Stanie w korkach na chicagowskich autostradach to codzienność wielu kierowców. I chociaż znajdujemy się pierwszej dziesiątce najbardziej zakorkowanych amerykańskich miast, Chicago nie jest po tym względem najgorsze na świecie. Ten wątpliwy zaszczyt przypadł Los Angeles.
Kierowca w tej kalifornijskiej metropolii spędzał w samochodzie na zakorkowanej autostradzie w czasie szczytu komunikacyjnego przeciętnie 104 godziny w ubiegłym roku - najwięcej na całym świecie.

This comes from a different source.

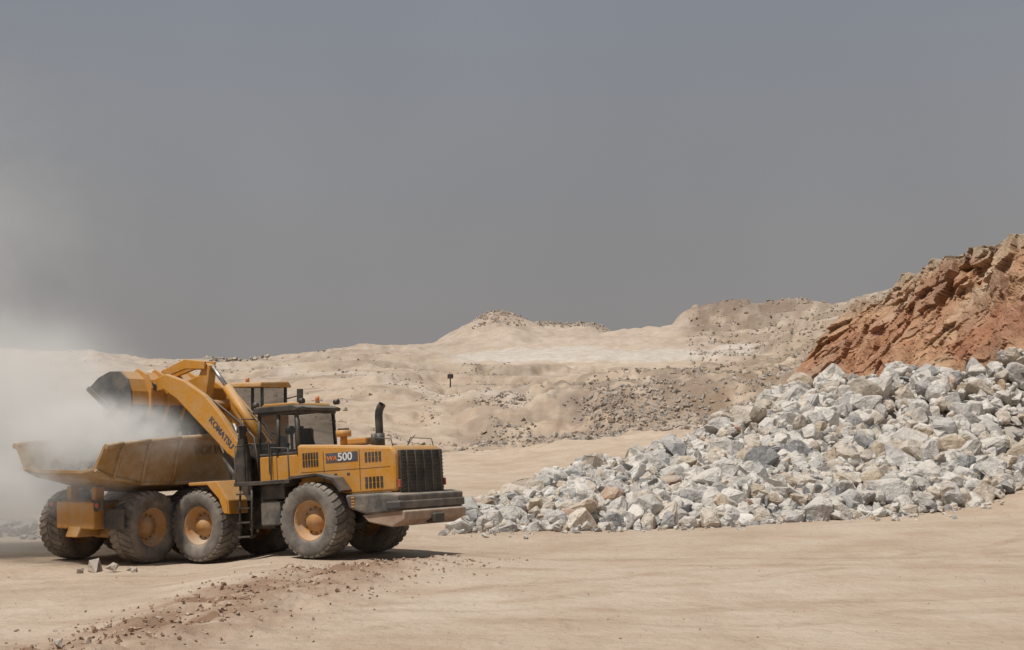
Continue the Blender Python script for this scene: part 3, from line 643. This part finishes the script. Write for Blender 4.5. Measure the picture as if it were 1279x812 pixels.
def ring(s,th):
    x,zf,hf,zk,hk,zt,ht=s
    o=[(-ht,zt),(-hk,zk),(-hf,zf),(hf,zf),(hk,zk),(ht,zt)]
    i=[(-ht+th,zt),(-hk+th,zk+th*.6),(-hf,zf+th),(hf,zf+th),(hk-th,zk+th*.6),(ht-th,zt)]
    return [(x,y,z) for y,z in o]+[(x,y,z) for y,z in reversed(i)]
V=[];F=[]
for s_ in secs:V+=ring(s_,.09)
for k in range(len(secs)-1):
    for j in range(12):F.append((k*12+j,k*12+(j+1)%12,(k+1)*12+(j+1)%12,(k+1)*12+j))
for k in(0,len(secs)-1):
    b0=k*12
    for j in range(5):F.append((b0+j,b0+j+1,b0+10-j,b0+11-j))
fromV("dump_body",V,F,M_BED,Tk,.012)
fromV("headboard",[(4.15,-1.74,3.42),(4.15,-1.44,2.0),(4.15,1.44,2.0),(4.15,1.74,3.42),(4.15,.9,3.68),(4.15,-.9,3.68),(4.27,-1.74,3.42),(4.27,-1.44,2.0),(4.27,1.44,2.0),(4.27,1.74,3.42),(4.27,.9,3.68),(4.27,-.9,3.68)],
   [(0,1,2,3,4,5),(11,10,9,8,7,6)]+[(i,(i+1)%6,(i+1)%6+6,i+6) for i in range(6)],M_BED,Tk,.02)
for sd in(-1,1):
    for k in range(len(secs)-1):
        a_,b_=secs[k],secs[k+1]
        rod("bed_top_rail_%d_%d"%(sd+1,k),(a_[0],sd*(a_[6]+.0),a_[5]-.03),(b_[0],sd*(b_[6]+.0),b_[5]-.03),.075,M_BED,Tk,8)
        rod("bed_knee_rail_%d_%d"%(sd+1,k),(a_[0],sd*a_[4],a_[3]),(b_[0],sd*b_[4],b_[3]),.05,M_BED,Tk,8)
    for k,xx in enumerate((-1.2,-.3,.8,3.2)):
        s_=[q_ for q_ in secs if q_[0]==xx][0]
        rod("bed_rib_%d_%d"%(sd+1,k),(xx,sd*(s_[4]+.02),s_[3]),(xx,sd*(s_[6]+.02),s_[5]),.055,M_BED,Tk,6)
    rod("hoist_cylinder_%d"%(sd+1),(2.9,sd*.85,1.0),(1.6,sd*1.0,1.95),.10,M_BLK,Tk)
# lettering lies on the outward-sloping side wall of the bed
ysurf=-(1.45+(1.76-1.45)*(2.86-2.01)/(3.28-2.01))
t_=text("bed_lettering","VOLVO",.36,(2.1,ysurf-.03,2.86),(R(90)+math.atan2(.31,1.27),0,0),M_LT,Tk,1.15)
nl=360; xl=rng.uniform(-.9,4.0,nl);yl=rng.uniform(-1.3,1.3,nl);zl=2.4+.75*np.exp(-((xl-2)/1.7)**2)*np.exp(-(yl/1.0)**2)+rng.uniform(-.1,.1,nl)
ld=scatter("rock_load",np.stack([xl,yl,zl],1),rng.uniform(.1,.38,nl),pick(nl,[.2,.2,.15,.1,.2,.1,.03,.02]),M_R,VB);ld.parent=Tk
nf=150;xf=rng.uniform(6.3,7.2,nf);yf=rng.uniform(-1.5,1.5,nf);zf=rng.uniform(2.9,4.4,nf)
ld=scatter("falling_rock",np.stack([xf,yf,zf],1),rng.uniform(.03,.19,nf),pick(nf,[.2,.2,.15,.1,.2,.1,.03,.02]),M_R,VB);ld.parent=Ld
box("front_chassis",4.6,8.3,-.6,.6,.95,1.6,M_TY,Tk,.05);rod("articulation_hitch",(4.3,0,1.3),(5.0,0,1.3),.3,M_BLK,Tk)
prism("truck_hood",[(7.3,1.6),(7.3,2.75),(8.5,2.55),(9.2,2.3),(9.3,1.3),(8.6,1.2)],-1.1,1.1,M_TY,Tk,.08)
box("front_bumper",8.9,9.4,-1.4,1.4,.8,1.3,M_BLK,Tk,.06)
for sd in(-1,1): prism("truck_front_fender_%d"%(sd+1),[(5.0,1.5),(5.4,2.05),(6.9,2.05),(7.3,1.5),(7.2,1.45),(6.8,1.95),(5.5,1.95),(5.1,1.45)],sd*1.25-.38,sd*1.25+.38,M_TY,Tk,.02)
box("truck_cab_lower",5.6,6.9,-.5,.95,1.7,3.85,M_TY,Tk,.06)
for i,(x,y) in enumerate(((5.7,.88),(5.7,-.43),(6.8,.88),(6.8,-.43))): rod("truck_cab_post_%d"%i,(x,y,3.8),(x,y,4.66),.05,M_BLK,Tk,8)
box("truck_cab_window_band",5.69,6.82,-.42,.88,3.84,4.64,M_GL,Tk,.02)
prism("truck_cab_roof",[(5.5,4.64),(5.55,4.80),(6.85,4.84),(7.05,4.64)],-.52,.97,M_TY,Tk,.05)
pipe("truck_mirror_arm",[(6.8,-.5,4.3),(6.95,-.85,4.4)],.02,M_BLK,Tk);box("truck_mirror",6.9,6.96,-1.0,-.78,4.1,4.6,M_BLK,Tk,.02)
rod("truck_beacon",(6.0,.4,4.8),(6.0,.4,4.95),.06,M_OR,Tk)

# ================================================================ small sign on the slope
Sg=bpy.data.objects.new("quarry_sign",None);scene.collection.objects.link(Sg)
sxp,syp=-10.6,242.; Sg.location=(sxp,syp,float(H(np.array([sxp]),np.array([syp]))[0]))
rod("post",(0,0,-.3),(0,0,2.1),.12,M_BLK,Sg,8);box("board",-.5,.5,-.16,-.10,1.5,2.3,M_BLK,Sg,.02)

# ================================================================ dust
def dust(name,loc,rad,dens,scale,seed,ncut=.45,scatter_glow=.18):
    bpy.ops.mesh.primitive_uv_sphere_add(segments=24,ring_count=16,radius=1,location=loc)
    o=bpy.context.object;o.name=name;o.scale=rad
    m=bpy.data.materials.new(name);m.use_nodes=True;nt=m.node_tree;nt.nodes.clear()
    try: m.cycles.volume_step_rate=3
    except Exception: pass
    ou=nt.nodes.new('ShaderNodeOutputMaterial');pv=nt.nodes.new('ShaderNodeVolumePrincipled')
    pv.inputs['Color'].default_value=(.97,.94,.89,1);pv.inputs['Anisotropy'].default_value=0.0
    tc=nt.nodes.new('ShaderNodeTexCoord');g=nt.nodes.new('ShaderNodeVectorMath');g.operation='LENGTH';nt.links.new(tc.outputs['Object'],g.inputs[0])
    fall=maprange(nt,g.outputs['Value'],.15,1.0,1,0)
    mp=nt.nodes.new('ShaderNodeMapping');nt.links.new(tc.outputs['Object'],mp.inputs[0]);mp.inputs['Location'].default_value=(seed,seed*2,0);mp.inputs['Scale'].default_value=tuple(r_/min(rad) for r_ in rad)
    n=noise(nt,scale,3,.6,mp.outputs[0]);nn=maprange(nt,n.outputs[0],ncut-.08,ncut+.18,.03,1)
    mu=mth(nt,'MULTIPLY',fall,nn); pw=mth(nt,'MULTIPLY',fall,mu); dn=mth(nt,'MULTIPLY',pw,dens)
    nt.links.new(dn,pv.inputs['Density']);nt.links.new(pv.outputs[0],ou.inputs['Volume'])
    pv.inputs['Emission Color'].default_value=(.98,.92,.84,1); nt.links.new(mth(nt,'MULTIPLY',dn,scatter_glow),pv.inputs['Emission Strength'])  # added self-emission by density, stands in for sunlight scattered within the dust
    o.data.materials.append(m);return o
dust("dust_cloud",(-15.3,40.5,3.0),(6.8,5.0,4.3),2.4,2.2,3.0,.40,.20)
dust("dust_cloud.001",(-11.0,37.6,3.0),(3.0,2.4,1.3),5.0,2.4,7.0,.40,.20)
dust("dust_cloud.002",(-18.5,46,8.5),(9,5,9.5),.14,1.8,11.0,.42,.13)
dust("dust_cloud.003",(-12.4,36.6,1.9),(3.2,1.8,1.2),1.3,2.4,17.0,.44,.20)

W przypadku Moskwy, która znalazła się na drugim miejscu, było to 91 godzin, a Nowego Jorku zajmującego trzecią pozycję - 89 godzin - wynika z zestawienia sporządzonego przez INRIX, firmę analityczną zajmującą się transportem. San Francisco było czwarte, a kolumbijska Bogota piąta, Sao Paulo znalazło się na szóstym miejscu, a w dalszej kolejności Londyn, Atlanta, Paryż i Miami, które zamykają pierwszą dziesiątkę najbardziej zakorkowanych miast świata.
Chicago umieszczono na dziewiątym miejscu najbardziej zakorkowanych miast w Stanach Zjednoczonych.
Pod względem korków amerykańskie miasta ciągle dominują. W pierwszej dziesiątce zestawienia INRIX najbardziej zatłoczonych dróg na świecie w krajach rozwiniętych, połowa to miasta z USA. Amerykański kierowca przeciętnie w korku spędza rocznie 42 godziny w godzinach szczytu komunikacyjnego.
Stanie w korkach to nie tylko strata czasu, ale i pieniędzy. Jak obliczył INRIX w przypadku amerykańskiego kierowcy było to $1,400, a w skali całego kraju prawie $300 miliardów. To koszta ponoszone m.in. na benzynę. Jak obliczyli eksperci, jazda w korku przełożyła się przeciętnie na 29 galonów ekstra spalonej benzyny w ubiegłym roku; to średnio dwa tankowania. Zmotoryzowanych w Chicago korki kosztowały średnio $1,643.
Spośród 240 ujętych w badaniu amerykańskich miast kierowcy w Parkersburgu w Wirginii Zachodniej spędzali najmniej czasu w korkach w godzinach szczytu komunikacyjnego - zaledwie trzy godziny rocznie.
Autorzy badania wskazują, że stabilna gospodarka USA, postępująca urbanizacja, wzrost zatrudnienia i niskie ceny paliwa przyczyniły się do zwiększonego ruchu i większych korków w 2016 roku. Zjawisko traktowane jest jednak jako czynnik obniżający jakość życia.
"Oczekuje się, że będzie jeszcze więcej zmotoryzowanych, przy czym budowa dróg pozostanie na stałym poziomie" - stwierdził Bob Pishue, główny ekonomista w INRIX.
Zasugerował, że rządy krajów powinny wykorzystywać dane o ruchu i technologie, aby poprawić sytuację na drogach.
INRIX w swoich badaniach przeanalizował ruch w 1,064 miastach na całym świecie w 38 krajach, jednak firma nie ujęła w tym zestawieniu Chin czy Japonii.